[Scene script records]
+ + + + +

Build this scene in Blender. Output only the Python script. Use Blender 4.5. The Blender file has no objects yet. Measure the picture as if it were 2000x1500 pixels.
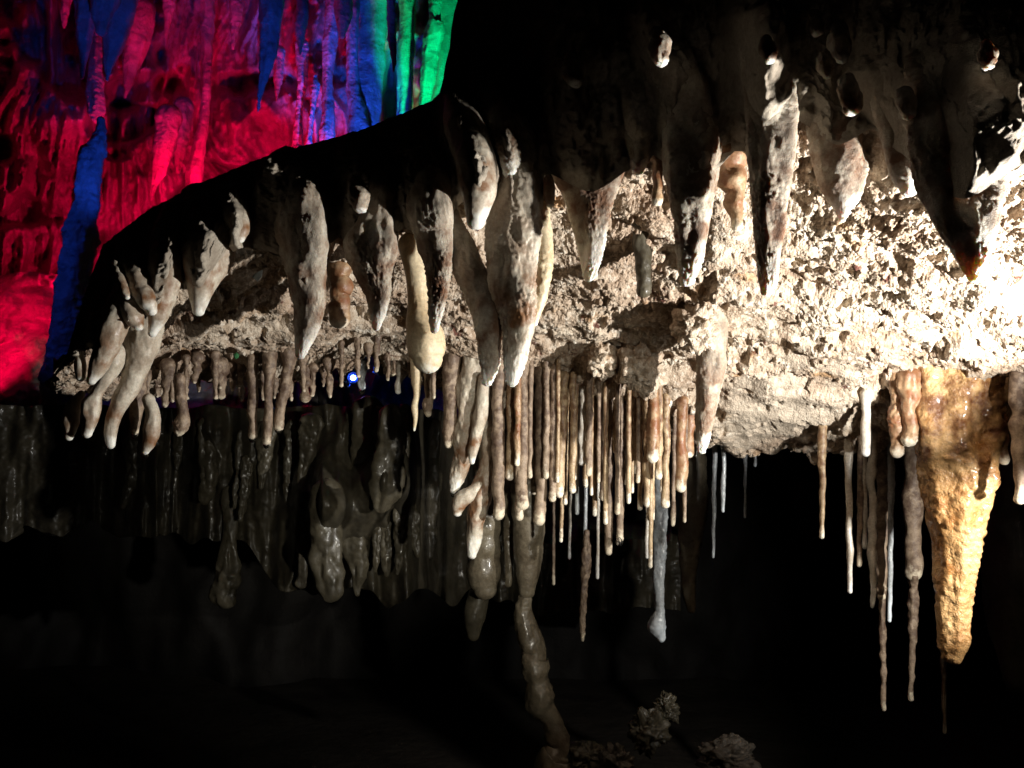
import bpy, math, random
import numpy as np
from mathutils import Vector

# ------------------------------------------------------------------ camera, world, exposure
scene = bpy.context.scene
C = scene.collection
F = 1732.0                                  # focal length in photo pixels (2000 wide)
PITCH = math.radians(5.0)
CAMZ = 1.5
cam_d = bpy.data.cameras.new("camera")
cam_d.sensor_width = 36.0
cam_d.lens = 36.0 * F / 2000.0
cam_d.clip_start = 0.02
cam_d.clip_end = 200
cam = bpy.data.objects.new("camera", cam_d)
cam.location = (0, 0, CAMZ)
cam.rotation_euler = (math.radians(90) + PITCH, 0, 0)
C.objects.link(cam)
scene.camera = cam

world = bpy.data.worlds.new("World")
scene.world = world
world.use_nodes = True
world.node_tree.nodes["Background"].inputs[0].default_value = (0.5, 0.5, 0.55, 1)
world.node_tree.nodes["Background"].inputs[1].default_value = 0.0004   # deep inside a cave
scene.view_settings.view_transform = 'Standard'
scene.view_settings.look = 'None'
scene.view_settings.exposure = 0.95
scene.view_settings.gamma = 1.0
scene.cycles.max_bounces = 6
scene.cycles.diffuse_bounces = 4
scene.cycles.sample_clamp_indirect = 4.0

cp, sp = math.cos(PITCH), math.sin(PITCH)


def U(px, py, d):
    """photo pixel + distance along world +Y -> world point (arrays allowed)"""
    px = np.asarray(px, float); py = np.asarray(py, float); d = np.asarray(d, float)
    a = (px - 1000.0) / F
    b = -(py - 750.0) / F
    yy = cp - sp * b
    zz = sp + cp * b
    k = d / yy
    return np.stack(np.broadcast_arrays(a * k, d, zz * k + CAMZ), -1)


# ------------------------------------------------------------------ lamps
def aim(o, target):
    o.rotation_euler = (Vector(target) - o.location).to_track_quat('-Z', 'Y').to_euler()


def spot(name, pos, target, power, color, cone, blend=0.4, radius=0.02):
    l = bpy.data.lights.new(name, 'SPOT')
    l.energy = power; l.color = color; l.spot_size = math.radians(cone); l.spot_blend = blend
    l.shadow_soft_size = radius
    o = bpy.data.objects.new(name, l)
    o.location = pos
    C.objects.link(o)
    aim(o, target)
    return o


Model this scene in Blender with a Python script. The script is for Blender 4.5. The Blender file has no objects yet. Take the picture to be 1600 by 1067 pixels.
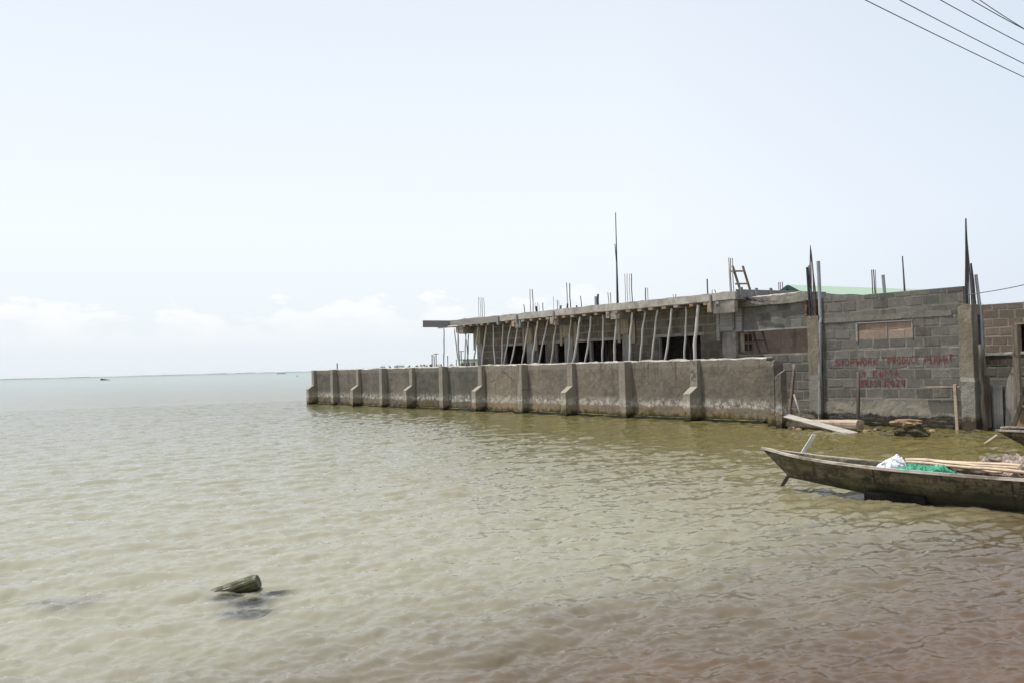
import bpy, math, random
import numpy as np
from mathutils import Vector, Matrix, noise as mnoise

random.seed(7)
R = math.radians
scene = bpy.context.scene
col = scene.collection

# ------------------------------------------------------------------ camera
EYE = 1.75
FOC = 1556.0                      # focal length in pixels of the 1600 px wide photograph
ROLL = math.atan(0.0259)
PITCH = math.atan(37.8 * math.cos(ROLL) / FOC)
fwd = Vector((0, math.cos(PITCH), math.sin(PITCH)))
up0 = Vector((0, -math.sin(PITCH), math.cos(PITCH)))
cr = Vector((1, 0, 0)) * math.cos(ROLL) - up0 * math.sin(ROLL)
cu = up0 * math.cos(ROLL) + Vector((1, 0, 0)) * math.sin(ROLL)
cam_d = bpy.data.cameras.new("camera")
cam = bpy.data.objects.new("camera", cam_d)
col.objects.link(cam)
cam_d.sensor_width = 36.0
cam_d.lens = 36.0 * FOC / 1600.0
cam_d.clip_start = 0.1
cam_d.clip_end = 40000
m3 = Matrix((cr, cu, -fwd)).transposed()
cam.matrix_world = Matrix.Translation((0, 0, EYE)) @ m3.to_4x4()
cam_d.dof.use_dof = True
cam_d.dof.focus_distance = 27.0
cam_d.dof.aperture_fstop = 3.2
scene.camera = cam

# ------------------------------------------------------------------ world, sun, exposure
SUN_EL, SUN_AZ = R(71), R(-80)     # azimuth measured from +Y towards +X
world = bpy.data.worlds.new("World")
scene.world = world
world.use_nodes = True
wn, wl = world.node_tree.nodes, world.node_tree.links
wn.clear()
w_out = wn.new('ShaderNodeOutputWorld')
w_bg = wn.new('ShaderNodeBackground')
w_bg.inputs['Strength'].default_value = 0.12
sky = wn.new('ShaderNodeTexSky')
sky.sky_type = 'NISHITA'
sky.sun_disc = False
sky.sun_elevation = SUN_EL
sky.sun_rotation = SUN_AZ
sky.air_density = 1.0
sky.dust_density = 2.0
sky.ozone_density = 1.0


def wmath(op, a, b=None, c=None, clamp=False):
    n = wn.new('ShaderNodeMath'); n.operation = op; n.use_clamp = clamp
    for i, v in enumerate((a, b, c)):
        if v is None: continue
        if isinstance(v, (int, float)): n.inputs[i].default_value = v
        else: wl.new(v, n.inputs[i])
    return n.outputs[0]


def wmix(fac, a, b):
    n = wn.new('ShaderNodeMix'); n.data_type = 'RGBA'
    for i, v in ((0, fac), (6, a), (7, b)):
        if isinstance(v, (int, float)): n.inputs[i].default_value = v
        elif isinstance(v, tuple): n.inputs[i].default_value = v
        else: wl.new(v, n.inputs[i])
    return n.outputs[2]


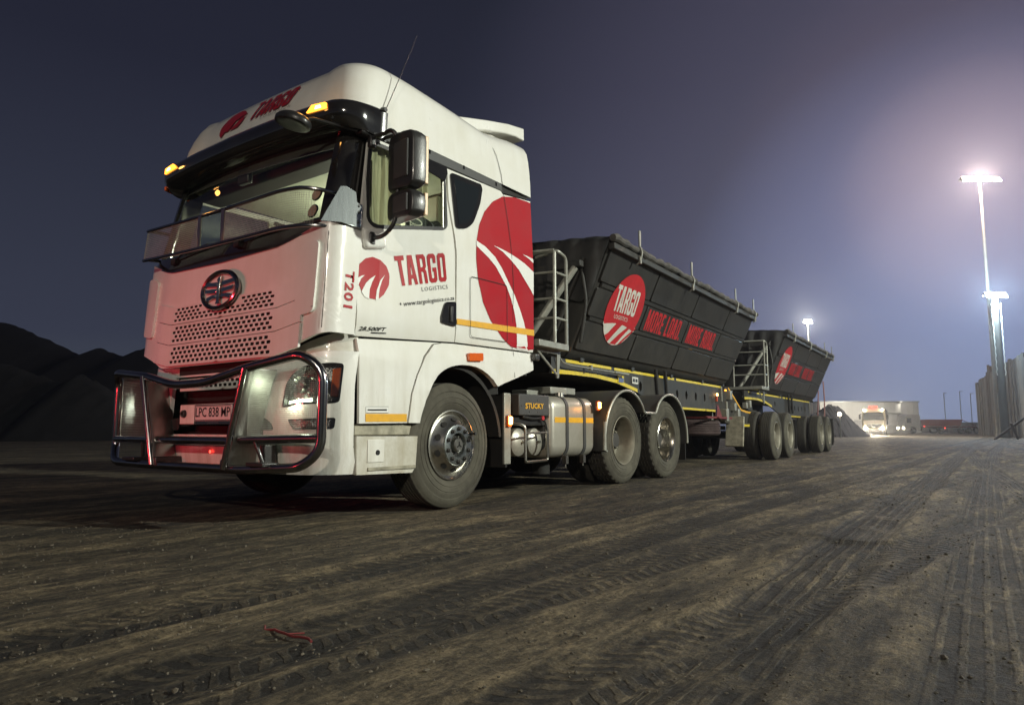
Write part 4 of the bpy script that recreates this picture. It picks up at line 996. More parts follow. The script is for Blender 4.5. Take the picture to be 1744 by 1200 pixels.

+ + + + +

* [Given request]
Without the pictures, write out exactly the lines from the one that has "Model this scene" down to the one that has "sky.ozone_density = 1.0", both included.

* [Worked answer]
Model this scene in Blender with a Python script. The script is for Blender 4.5. The Blender file has no objects yet. Take the picture to be 1600 by 1067 pixels.
import bpy, math, random
import numpy as np
from mathutils import Vector, Matrix, noise as mnoise

random.seed(7)
R = math.radians
scene = bpy.context.scene
col = scene.collection

# ------------------------------------------------------------------ camera
EYE = 1.75
FOC = 1556.0                      # focal length in pixels of the 1600 px wide photograph
ROLL = math.atan(0.0259)
PITCH = math.atan(37.8 * math.cos(ROLL) / FOC)
fwd = Vector((0, math.cos(PITCH), math.sin(PITCH)))
up0 = Vector((0, -math.sin(PITCH), math.cos(PITCH)))
cr = Vector((1, 0, 0)) * math.cos(ROLL) - up0 * math.sin(ROLL)
cu = up0 * math.cos(ROLL) + Vector((1, 0, 0)) * math.sin(ROLL)
cam_d = bpy.data.cameras.new("camera")
cam = bpy.data.objects.new("camera", cam_d)
col.objects.link(cam)
cam_d.sensor_width = 36.0
cam_d.lens = 36.0 * FOC / 1600.0
cam_d.clip_start = 0.1
cam_d.clip_end = 40000
m3 = Matrix((cr, cu, -fwd)).transposed()
cam.matrix_world = Matrix.Translation((0, 0, EYE)) @ m3.to_4x4()
cam_d.dof.use_dof = True
cam_d.dof.focus_distance = 27.0
cam_d.dof.aperture_fstop = 3.2
scene.camera = cam

# ------------------------------------------------------------------ world, sun, exposure
SUN_EL, SUN_AZ = R(71), R(-80)     # azimuth measured from +Y towards +X
world = bpy.data.worlds.new("World")
scene.world = world
world.use_nodes = True
wn, wl = world.node_tree.nodes, world.node_tree.links
wn.clear()
w_out = wn.new('ShaderNodeOutputWorld')
w_bg = wn.new('ShaderNodeBackground')
w_bg.inputs['Strength'].default_value = 0.12
sky = wn.new('ShaderNodeTexSky')
sky.sky_type = 'NISHITA'
sky.sun_disc = False
sky.sun_elevation = SUN_EL
sky.sun_rotation = SUN_AZ
sky.air_density = 1.0
sky.dust_density = 2.0
sky.ozone_density = 1.0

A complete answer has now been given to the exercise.